**Directions for this task:**
Reproduce exactly the opening lines of the listing, stopping after the line that contains "cy.transparent_max_bounces = 24;" and including it.

**Data lines:**
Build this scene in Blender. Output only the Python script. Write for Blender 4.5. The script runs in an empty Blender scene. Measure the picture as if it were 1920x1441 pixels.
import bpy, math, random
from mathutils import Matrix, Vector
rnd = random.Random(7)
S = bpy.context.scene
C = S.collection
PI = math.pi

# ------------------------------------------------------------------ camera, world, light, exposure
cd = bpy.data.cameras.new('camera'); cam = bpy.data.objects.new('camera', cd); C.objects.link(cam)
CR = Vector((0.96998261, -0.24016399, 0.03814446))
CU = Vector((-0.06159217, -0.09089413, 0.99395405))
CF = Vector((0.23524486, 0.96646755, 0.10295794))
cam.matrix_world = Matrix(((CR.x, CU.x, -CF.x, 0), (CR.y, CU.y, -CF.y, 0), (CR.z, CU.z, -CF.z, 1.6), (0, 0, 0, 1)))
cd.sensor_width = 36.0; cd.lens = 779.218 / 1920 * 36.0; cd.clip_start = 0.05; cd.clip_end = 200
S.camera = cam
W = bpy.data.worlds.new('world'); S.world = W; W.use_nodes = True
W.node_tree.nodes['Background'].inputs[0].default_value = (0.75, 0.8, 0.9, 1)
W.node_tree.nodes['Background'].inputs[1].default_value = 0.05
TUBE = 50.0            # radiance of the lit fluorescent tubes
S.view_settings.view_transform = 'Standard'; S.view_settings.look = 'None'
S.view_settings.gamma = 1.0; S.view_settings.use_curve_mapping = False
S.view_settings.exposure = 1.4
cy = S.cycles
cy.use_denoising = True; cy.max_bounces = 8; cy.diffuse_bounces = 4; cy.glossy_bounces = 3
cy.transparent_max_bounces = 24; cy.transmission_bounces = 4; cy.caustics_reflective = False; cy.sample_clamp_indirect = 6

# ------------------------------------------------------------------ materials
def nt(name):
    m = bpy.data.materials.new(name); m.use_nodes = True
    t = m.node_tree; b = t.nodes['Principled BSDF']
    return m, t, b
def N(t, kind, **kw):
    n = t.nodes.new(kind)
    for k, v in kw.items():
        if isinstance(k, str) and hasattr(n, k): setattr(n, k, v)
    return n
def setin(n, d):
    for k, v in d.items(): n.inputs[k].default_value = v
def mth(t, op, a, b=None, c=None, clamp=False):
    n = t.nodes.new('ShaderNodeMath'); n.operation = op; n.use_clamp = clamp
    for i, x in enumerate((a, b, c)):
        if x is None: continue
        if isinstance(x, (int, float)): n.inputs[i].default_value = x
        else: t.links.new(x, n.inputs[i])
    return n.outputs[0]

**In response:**
Build this scene in Blender. Output only the Python script. Write for Blender 4.5. The script runs in an empty Blender scene. Measure the picture as if it were 1920x1441 pixels.
import bpy, math, random
from mathutils import Matrix, Vector
rnd = random.Random(7)
S = bpy.context.scene
C = S.collection
PI = math.pi

# ------------------------------------------------------------------ camera, world, light, exposure
cd = bpy.data.cameras.new('camera'); cam = bpy.data.objects.new('camera', cd); C.objects.link(cam)
CR = Vector((0.96998261, -0.24016399, 0.03814446))
CU = Vector((-0.06159217, -0.09089413, 0.99395405))
CF = Vector((0.23524486, 0.96646755, 0.10295794))
cam.matrix_world = Matrix(((CR.x, CU.x, -CF.x, 0), (CR.y, CU.y, -CF.y, 0), (CR.z, CU.z, -CF.z, 1.6), (0, 0, 0, 1)))
cd.sensor_width = 36.0; cd.lens = 779.218 / 1920 * 36.0; cd.clip_start = 0.05; cd.clip_end = 200
S.camera = cam
W = bpy.data.worlds.new('world'); S.world = W; W.use_nodes = True
W.node_tree.nodes['Background'].inputs[0].default_value = (0.75, 0.8, 0.9, 1)
W.node_tree.nodes['Background'].inputs[1].default_value = 0.05
TUBE = 50.0            # radiance of the lit fluorescent tubes
S.view_settings.view_transform = 'Standard'; S.view_settings.look = 'None'
S.view_settings.gamma = 1.0; S.view_settings.use_curve_mapping = False
S.view_settings.exposure = 1.4
cy = S.cycles
cy.use_denoising = True; cy.max_bounces = 8; cy.diffuse_bounces = 4; cy.glossy_bounces = 3
cy.transparent_max_bounces = 24; cy.transmission_bounces = 4; cy.caustics_reflective = False; cy.sample_clamp_indirect = 6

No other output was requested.